Le Kényan, qui a toujours privilégié un entraînement axé sur le volume et non sur l'intensité, est aussi celui qui tente de démocratiser le marathon. Ainsi, en octobre 2019, à Vienne, il passe sous les deux heures dans une opération médiatisée et sponsorisée par Ineos. Avec des lièvres, il termine en 1h59'40" mais son temps n'est pas officialisé car réalisé dans des conditions non homologuées - ce qu'il savait à l'avance...

A Sapporo, où sont délocalisés les 42,195 km olympiques, Kenenisa Bekele ne sera pas là. Sans son rival historique, les férus de course de fond, et spécialement de marathon, sont frustrés. Mais sportivement, pour Bekele, c'est une chance supplémentaire de briller. "Je ne sais pas quand arrivera ma dernière course, assure la légende vivante à quelques heures d'une des courses de sa vie. Mais je serai encore là quelque temps.
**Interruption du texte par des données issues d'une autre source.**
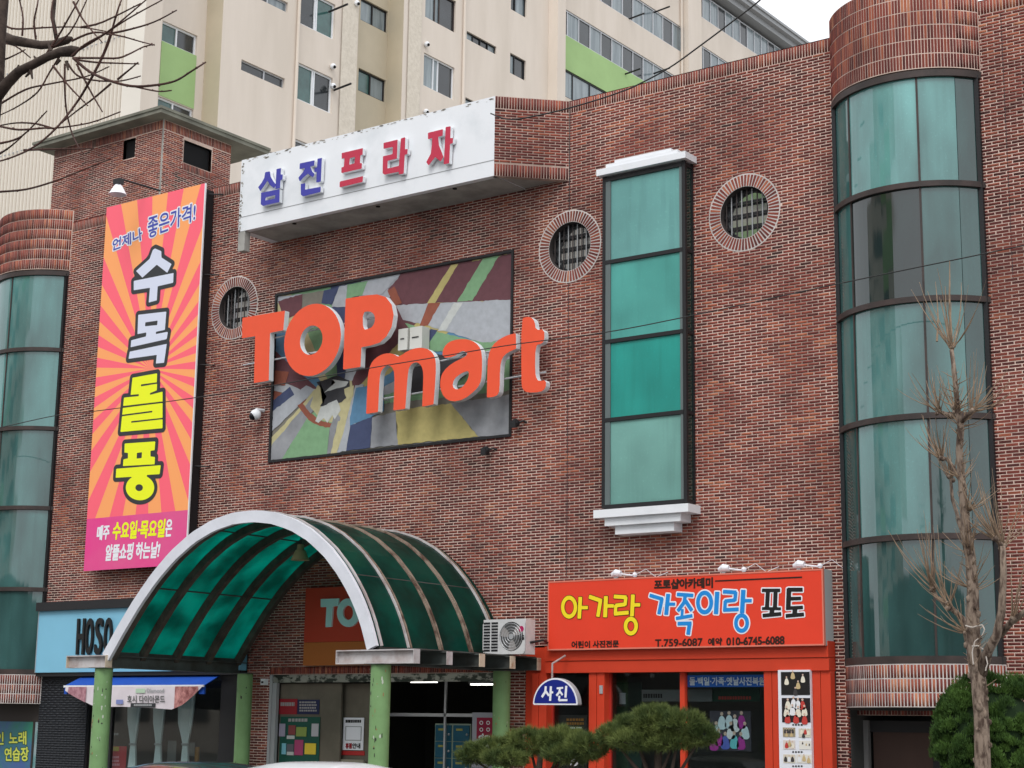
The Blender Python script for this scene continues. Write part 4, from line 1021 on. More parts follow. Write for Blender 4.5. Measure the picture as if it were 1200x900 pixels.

Mon esprit est focalisé sur les Jeux et ma fin de carrière approche, cependant j'ai encore envie d'inspirer des gens à travers le monde."

Kipchoge rappelle, à raison, qu'il est "toujours très performant". Et il a une idée assez précise derrière la tête : "J'aimerais, par exemple, avoir participé aux six plus grands marathons avant de m'arrêter." Il n'en a bouclé que trois, à Chicago, Londres et Berlin. Il lui manquerait donc New York, Boston et Tokyo (tiens, tiens...). Etant donné que le marathon japonais a lieu fin février, celui de Boston mi-avril et enfin début novembre pour New York... La carrière de Kipchoge pourrait donc s'étendre, grand minimum, jusqu'à 2023. Et comment ne pas songer alors à un ultime saut à Paris, pour ce qui pourrait être les cinquièmes Jeux de sa carrière, et ainsi finir en apothéose ? Le résultat de dimanche (départ à minuit, heure française) risque aussi de peser dans la balance.

Livreur de lait à vélo lorsqu'il était gamin, dans son village, et ce sur des dizaines de kilomètres afin de subvenir aux besoins de sa famille où sa mère veuve élevait seule tous les enfants, Kipchoge est déjà devenu un mythe. Il faut toujours un coup de pouce, une rencontre, et celle-ci s'est nommée pour lui Patrick Sang. Né à Kapsisiywa comme lui, le médaillé d'argent du 3 000 m steeple aux Jeux de Barcelone en 1992 a pris sous son aile celui qui allait devenir l'empereur du marathon. "Il m'a enseigné la morale, précise Kipchoge (pour Red Bull) à propos de celui qui est toujours son coach. Il m'a appris à me concentrer, être heureux et ne pas dévier de ma trajectoire. Il est un mentor, un coach sportif, mais aussi un coach de vie." Dont la fierté pourrait être encore décuplée dans une poignée d'heures.